About
Even before access to the Internet became common, Latin scholars were publishing texts online and developing aids for reading them on sites such as the Perseus Digital Library, the Latin Library, and the Internet Classics Archive. Today, anyone with a connection to the Internet can find texts ranging from the earliest inscriptions to weekly podcasts of current events in Neo-Latin. But because most of these texts have been posted online by individuals or groups working independently of each other, with different aims and different scholarly conventions, they have no common organizational scheme, no standard format, and no quality control. Some are openly available without restriction (e.g., the Perseus Digital Library and digilibLT); others are protected by copyright (e.g., the Packard Humanities Institute's Latin Texts); still others are available only by purchasing a subscription (Brepols' Digital Library of Latin Texts). Moreover, with one or two notable exceptions (e.g., Musis deoque: un archivo digitale di poesia latina, Catullus Online), all Latin texts online have one thing in common: the absence of the critical apparatus that has been the hallmark of scholarly Latin texts in print since the eighteenth century. Finally, since there are not any viable outlets for publishing peer-reviewed digital critical editions, scholars do not have much incentive for moving beyond the limitations of print.
In other words, for all the power and flexibility of the web, the Latin language—a lingua franca from antiquity to the early modern era—remains severed from the rich network of connections (evidentiary, interpretative, comparative, etc.) in which scholars and students have invested for generations and which are essential if the language is to be a living part of human culture and serious scholarship in the digital age.
The Project's History
With the support of a planning grant from the Andrew W. Mellon Foundation's Scholarly Communications Program in 2012–2013, members of the Society for Classical Studies, the Medieval Academy of America, and the Renaissance Society of America explored the possibility of creating a resource that would fill these voids and usher in a renaissance in scholarly editing and communication in all fields concerned with the Latin language. The group determined that it is not just feasible, but highly desirable to build the DLL—a virtual, ubiquitous, sustainable working space where scholars and readers of Latin texts of all periods can work with and produce new tools, resources, and critical editions, combining traditional philological methods with new technology to expand the reach and capabilities of Latin scholarship and pedagogy. The group also put Samuel J. Huskey in charge of the project and designated the University of Oklahoma, his home institution, as its host.

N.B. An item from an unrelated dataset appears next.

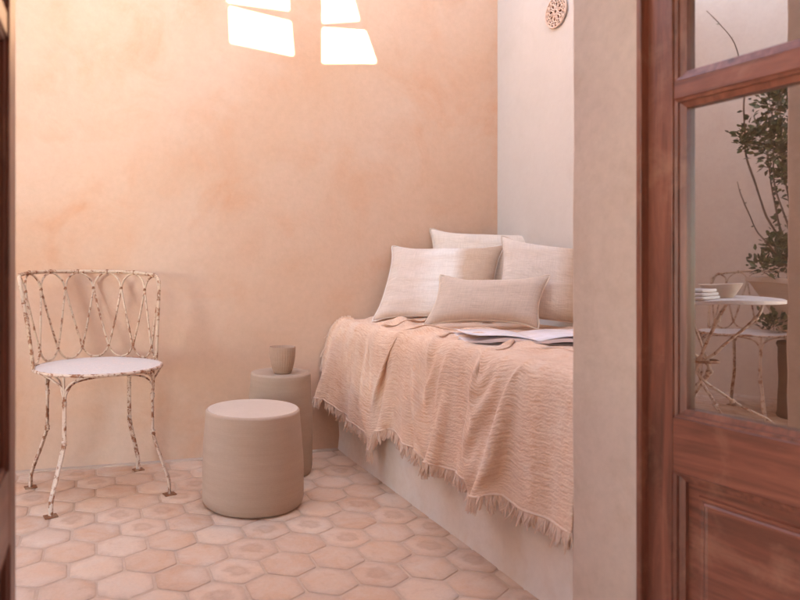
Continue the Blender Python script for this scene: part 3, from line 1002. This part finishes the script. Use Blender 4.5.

In 2014, Huskey teamed up with colleagues June Abbas, a professor in OU's School of Library and Information Studies, and Chris Weaver, an associate professor in OU's School of Computer Science, and applied for and received a second planning grant from the Mellon Foundation—this time to explore the possibilities for incorporating data visualization and analysis into the project and to conduct user studies according to the standards of library science. The success of that planning phase led to the award of a two-year implementation grant for 2015-2017, which was extended to 2018.
Since the end of the funding period, the team has been engaged in:
- publishing articles and presenting our work at conferences,
- developing applications to automate some of the technical aspects of the project,
- and maintaining and upgrading our technology.